WRITTEN INSTRUCTION: Set down the lines from the one containing "Recreate this scene" to the one containing "from mathutils import Vector, Matrix", both lines included, exactly as they stand and with no other lines.

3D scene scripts
+ + +

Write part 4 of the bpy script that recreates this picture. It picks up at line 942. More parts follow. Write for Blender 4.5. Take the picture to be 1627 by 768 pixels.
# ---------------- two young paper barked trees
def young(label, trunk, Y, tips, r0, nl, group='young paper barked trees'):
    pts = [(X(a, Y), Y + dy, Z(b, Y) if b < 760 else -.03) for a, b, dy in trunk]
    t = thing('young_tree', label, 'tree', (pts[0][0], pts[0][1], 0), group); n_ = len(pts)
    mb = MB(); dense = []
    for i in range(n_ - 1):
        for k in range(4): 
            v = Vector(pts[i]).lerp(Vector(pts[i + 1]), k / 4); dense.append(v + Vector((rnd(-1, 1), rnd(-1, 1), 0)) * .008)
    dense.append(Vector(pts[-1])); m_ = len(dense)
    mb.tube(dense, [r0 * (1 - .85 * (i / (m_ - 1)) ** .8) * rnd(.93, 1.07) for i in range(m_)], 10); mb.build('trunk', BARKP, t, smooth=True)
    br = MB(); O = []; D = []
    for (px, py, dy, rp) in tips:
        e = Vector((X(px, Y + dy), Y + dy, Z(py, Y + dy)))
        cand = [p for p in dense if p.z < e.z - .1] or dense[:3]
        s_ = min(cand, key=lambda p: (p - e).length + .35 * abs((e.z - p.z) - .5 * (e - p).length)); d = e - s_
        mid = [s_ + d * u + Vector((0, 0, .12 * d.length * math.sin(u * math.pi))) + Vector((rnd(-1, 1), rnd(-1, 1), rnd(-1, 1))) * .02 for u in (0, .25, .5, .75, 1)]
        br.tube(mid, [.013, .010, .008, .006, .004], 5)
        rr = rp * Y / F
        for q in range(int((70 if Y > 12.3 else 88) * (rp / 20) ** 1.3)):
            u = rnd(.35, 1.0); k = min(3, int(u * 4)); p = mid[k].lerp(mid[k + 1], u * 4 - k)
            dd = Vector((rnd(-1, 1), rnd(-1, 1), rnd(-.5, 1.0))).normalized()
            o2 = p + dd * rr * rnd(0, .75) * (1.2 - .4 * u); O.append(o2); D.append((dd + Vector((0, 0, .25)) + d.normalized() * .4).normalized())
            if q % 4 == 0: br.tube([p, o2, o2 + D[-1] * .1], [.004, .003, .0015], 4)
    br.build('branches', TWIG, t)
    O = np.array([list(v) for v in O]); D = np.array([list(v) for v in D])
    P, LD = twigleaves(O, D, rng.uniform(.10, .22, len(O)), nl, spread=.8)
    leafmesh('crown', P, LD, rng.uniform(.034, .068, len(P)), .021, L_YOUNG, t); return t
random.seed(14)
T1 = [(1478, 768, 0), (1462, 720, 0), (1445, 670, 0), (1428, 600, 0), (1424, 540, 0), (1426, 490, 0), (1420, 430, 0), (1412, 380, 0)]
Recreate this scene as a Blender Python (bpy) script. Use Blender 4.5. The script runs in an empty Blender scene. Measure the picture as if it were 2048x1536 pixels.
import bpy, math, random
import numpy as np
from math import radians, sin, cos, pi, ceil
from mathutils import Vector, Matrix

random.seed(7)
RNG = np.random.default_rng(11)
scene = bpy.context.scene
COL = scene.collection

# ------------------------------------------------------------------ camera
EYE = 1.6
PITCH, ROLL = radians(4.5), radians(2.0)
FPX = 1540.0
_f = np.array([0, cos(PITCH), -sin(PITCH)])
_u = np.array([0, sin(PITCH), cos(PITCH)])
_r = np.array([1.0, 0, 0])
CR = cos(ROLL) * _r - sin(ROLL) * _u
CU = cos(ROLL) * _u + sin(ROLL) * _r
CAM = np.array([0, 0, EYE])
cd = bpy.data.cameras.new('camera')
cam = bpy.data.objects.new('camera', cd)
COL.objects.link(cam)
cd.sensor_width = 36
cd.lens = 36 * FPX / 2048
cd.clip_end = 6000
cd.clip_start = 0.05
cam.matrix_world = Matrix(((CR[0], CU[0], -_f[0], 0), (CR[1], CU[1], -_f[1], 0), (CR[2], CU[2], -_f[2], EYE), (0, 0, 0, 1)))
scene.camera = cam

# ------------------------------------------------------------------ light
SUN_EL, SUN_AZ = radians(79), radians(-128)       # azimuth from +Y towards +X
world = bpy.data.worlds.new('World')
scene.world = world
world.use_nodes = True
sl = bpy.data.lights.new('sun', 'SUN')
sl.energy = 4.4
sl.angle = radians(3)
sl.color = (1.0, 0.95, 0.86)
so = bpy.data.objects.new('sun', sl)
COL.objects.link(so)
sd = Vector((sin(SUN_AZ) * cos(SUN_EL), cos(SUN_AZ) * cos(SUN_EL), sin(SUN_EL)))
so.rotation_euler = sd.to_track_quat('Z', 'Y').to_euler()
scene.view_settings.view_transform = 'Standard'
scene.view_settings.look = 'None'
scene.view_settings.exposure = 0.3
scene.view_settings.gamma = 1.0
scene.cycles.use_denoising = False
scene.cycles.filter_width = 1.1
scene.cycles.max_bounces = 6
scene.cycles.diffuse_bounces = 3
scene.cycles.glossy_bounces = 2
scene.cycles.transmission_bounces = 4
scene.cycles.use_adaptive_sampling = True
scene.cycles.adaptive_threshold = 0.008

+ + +

SOLUTION FOR THIS PROBLEM:
Recreate this scene as a Blender Python (bpy) script. Use Blender 4.5. The script runs in an empty Blender scene. Measure the picture as if it were 2048x1536 pixels.
import bpy, math, random
import numpy as np
from math import radians, sin, cos, pi, ceil
from mathutils import Vector, Matrix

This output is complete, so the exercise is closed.